Blogger Bmonteiro said...

Final duplamente 'feliz'.
Um país que se viu sujeito à miserável deserção do seu PM,
com uma Academia que o chama para o título da praxe.
Uma Academia de elevada qualidade, ao nível da bancarrota do país.
A bem da Nação.

22 de dezembro de 2011 às 18:05  
Blogger José Batista said...

E temos o Manuel António Pina.
O Manuel António Pina veio. Antes do Natal. É, obviamente, um presente. Um presente dos bons.
Obrigado Manuel António Pina. Obrigado Carlos Medina Ribeiro.
Ainda não li o "post", vou lê-lo de seguida. Mas vim aqui porque acabava de ler uma crónica de Manuel António Pina. Sobre o Natal. E trouxe-a roubada. Trouxe-a para aqui. Fica bem aqui.

Leiam:

«A memória de Natal que me é pedido que partilhe é, não de um, mas de 11 dolorosos natais, os de 1963 a 1974.

Em 1963, meu irmão mais novo, em desacordo com a Guerra Colonial, recusou-se a comparecer à inspecção militar e fugiu clandestinamente para França. Meus pais e eu pensámos que nunca mais o veríamos. O regime de Salazar parecia eterno e as guerras nas colónias africanas constituíam o centro, praticamente exclusivo, da política do país. Daí que a deserção (a situação de meu irmão não era rigorosamente de deserção, pois não chegara a ser incorporado mas, em termos militares, era afim) fosse o mais grave dos crimes, punível mesmo, se em teatro de operações, com a pena de morte.

Além disso, a deserção lançava uma sombra de permanente suspeita política sobre a própria família do desertor, pelo que meus pais receavam nunca vir a ser autorizados a sair de Portugal para visitar meu irmão. Eu próprio, quando, em 1972 ou 1973, depois de cumpridos quase quatro anos de serviço militar e já jornalista, fui encarregado de um trabalho de reportagem na Alemanha, encontrei dificuldades quase insuperáveis para obter passaporte, o que só acabou por ser possível após responsabilização pessoal do director do "JN", Pacheco de Miranda, pelo meu regresso.

Esse primeiro Natal sem o meu irmão (de quem não tivemos, durante meses, notícias senão uma vez, através de um emigrante de Braga seu conhecido que, tendo vindo de férias, nos procurara para nos dizer que ele encontrara trabalho como "voyeur de nuit" e pedia que lhe enviássemos comida e algum dinheiro) foi, por isso, triste e sem palavras. Minha mãe levantava-se de vez em quando da mesa e ia chorar longamente para a cozinha; meu pai esperava um pouco e, depois, levantava-se também e ia buscá-la, regressando ambos em silêncio.
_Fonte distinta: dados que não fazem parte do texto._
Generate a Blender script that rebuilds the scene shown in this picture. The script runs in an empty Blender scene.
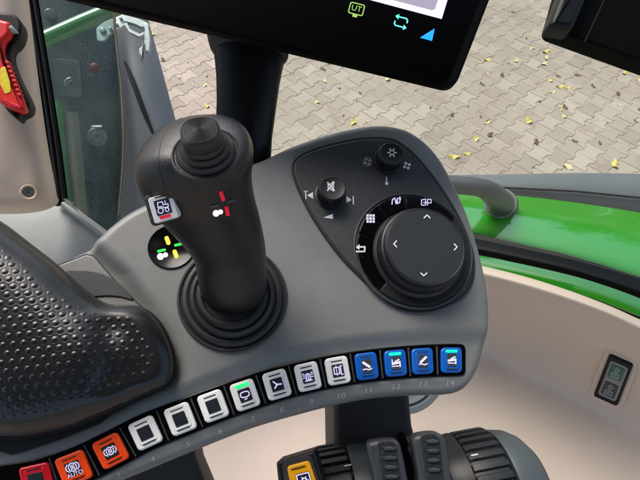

Minha mãe pôs o prato e os talheres de meu irmão e, quando trouxe o bacalhau e as batatas, serviu-lhos. Tudo aquilo se me afigurava patético e doentio, mas também eu chorava por dentro. A certa altura, como a cadeira vazia de meu irmão se encontrava um pouco afastada, minha mãe levantou-se para aproximá-la da mesa e, nesse momento, fingi que precisei de ir à casa de banho e deixei correr livremente as lágrimas.
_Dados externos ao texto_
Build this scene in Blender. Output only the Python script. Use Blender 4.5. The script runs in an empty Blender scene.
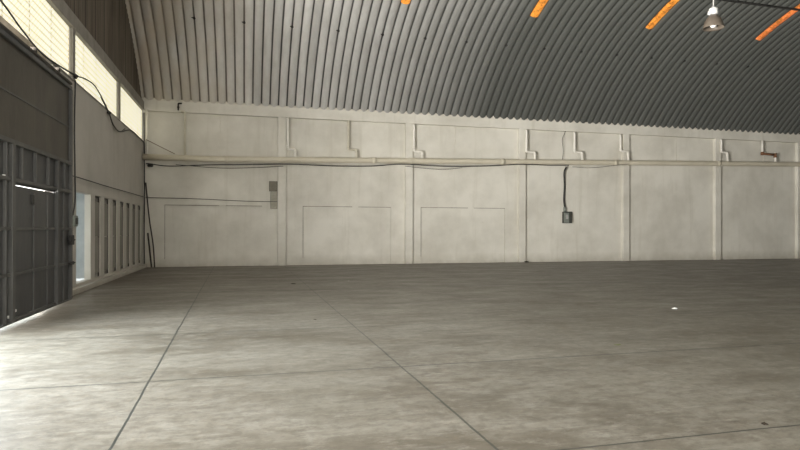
import bpy, bmesh, math, random
from mathutils import Vector
random.seed(7)
C = bpy.context.scene.collection
PI = math.pi

# ------------------------------------------------------------------ helpers
def link(name, bm, mat, parent=None, smooth=False):
    me = bpy.data.meshes.new(name)
    bmesh.ops.recalc_face_normals(bm, faces=bm.faces)
    bm.to_mesh(me); bm.free()
    if smooth:
        for p in me.polygons: p.use_smooth = True
    if mat: me.materials.append(mat)
    o = bpy.data.objects.new(name, me); C.objects.link(o)
    if parent:
        o.parent = parent
        o.location = -Vector(parent.location)
    return o

def tag(o, label=None, cat=None, group=None, kind=None):
    if label: o['label'] = label
    if cat: o['category'] = cat
    if group: o['group'] = group
    if kind: o['kind'] = kind
    return o

def empty(name, loc, label=None, cat=None, group=None, kind=None):
    o = bpy.data.objects.new(name, None); C.objects.link(o); o.location = loc
    return tag(o, label, cat, group, kind)

def box(bm, x0, x1, y0, y1, z0, z1, bev=0.0):
    v = [bm.verts.new((x, y, z)) for x in (x0, x1) for y in (y0, y1) for z in (z0, z1)]
    f = [(0,1,3,2),(4,6,7,5),(0,4,5,1),(2,3,7,6),(0,2,6,4),(1,5,7,3)]
    fs = [bm.faces.new([v[i] for i in q]) for q in f]
    if bev > 0:
        es = set(e for q in fs for e in q.edges)
        bmesh.ops.bevel(bm, geom=list(es), offset=bev, segments=2, affect='EDGES', profile=0.6)

def smoothpath(pts, n=6):
    P = [Vector(p) for p in pts]
    if len(P) < 3: return P
    out = []
    Q = [2*P[0]-P[1]] + P + [2*P[-1]-P[-2]]
    for i in range(1, len(Q)-2):
        a, b, c, d = Q[i-1:i+3]
        for k in range(n):
            t = k/n
            out.append(0.5*((2*b)+(c-a)*t+(2*a-5*b+4*c-d)*t*t+(3*b-a-3*c+d)*t**3))
    out.append(P[-1])
    return out

def tube(bm, pts, r, seg=8, cap=True):
    P = [Vector(p) for p in pts]
    rings = []
    up = None
    for i, p in enumerate(P):
        if i == 0: d = P[1]-P[0]
        elif i == len(P)-1: d = P[-1]-P[-2]
        else: d = (P[i+1]-p).normalized()+(p-P[i-1]).normalized()
        d.normalize()
        if up is None:
            up = Vector((0,0,1)) if abs(d.z) < 0.9 else Vector((1,0,0))
        s = d.cross(up).normalized(); up = s.cross(d).normalized()
        k = 1.0
        if 0 < i < len(P)-1:
            c = (P[i+1]-p).normalized().dot((p-P[i-1]).normalized())
            k = 1/max(0.6, math.sqrt((1+c)/2))
        rings.append([bm.verts.new(p+(s*math.cos(a)+up*math.sin(a))*r*k) for a in [2*PI*j/seg for j in range(seg)]])
    for a, b in zip(rings, rings[1:]):
        for j in range(seg):
            bm.faces.new((a[j], a[(j+1)%seg], b[(j+1)%seg], b[j]))
    if cap:
        bm.faces.new(rings[0]); bm.faces.new(rings[-1][::-1])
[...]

Nos 10 anos seguintes, na nossa ceia de Natal houve sempre um prato e talheres na mesa para uma ausência presente. Até 1974.»
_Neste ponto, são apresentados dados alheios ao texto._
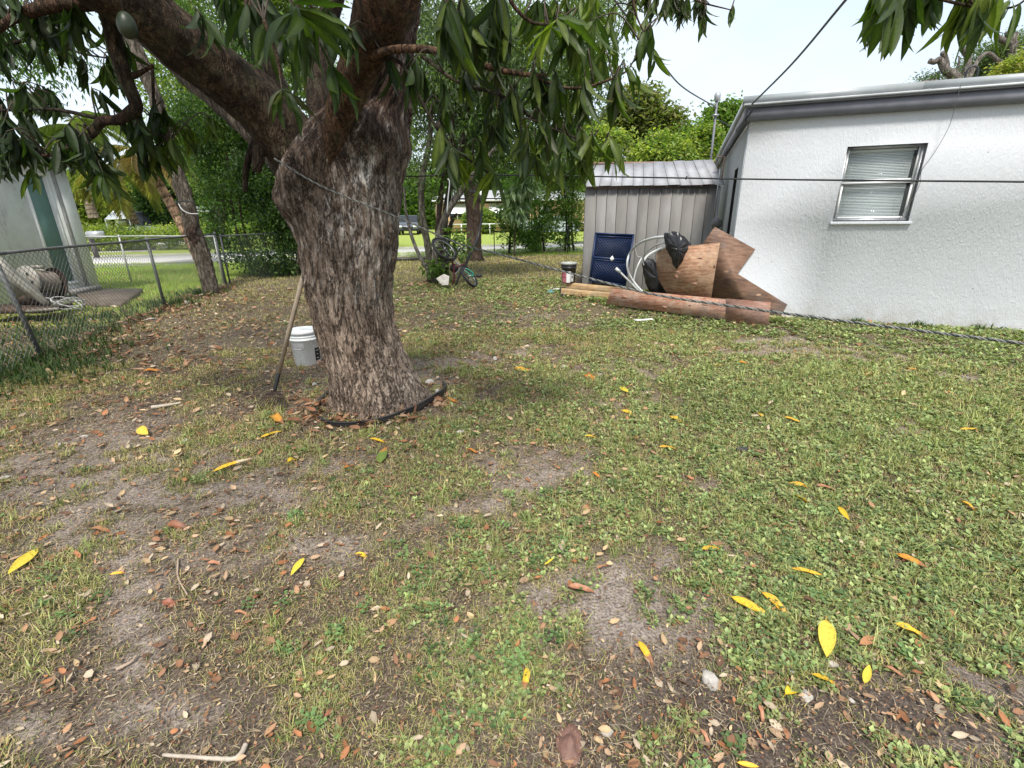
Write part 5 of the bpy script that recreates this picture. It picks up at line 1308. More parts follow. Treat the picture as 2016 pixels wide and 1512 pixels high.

Onde a roubei? Roubei-a aqui: http://rr.sapo.pt/informacao_detalhe.aspx?fid=25&did=43834

Espero que ele não se importe. Tenho a certeza de que não se importa.

Obrigado outra vez.

Agora (já) vou ler o "post".

22 de dezembro de 2011 às 19:36  
Blogger José Batista said...

Sobre o "post":

Está visto que a corrupção foi dos alemães. Que cá não há disso. E repare-se que é a própria "união (?) europeia" que o confirma: mais burroso menos burroso. Quem terá criado involuntariamente o termo foi um intelectualóide americano chamado bush.
Estamos portanto bem entregues, aos nossos governantes, às nossas leis, aos nossos legisladores, aos nossos corpos judiciais e, claro, a instâncias internacionais como a (des)união europeia, onde tão utilmente se esforçam patrícios nossos.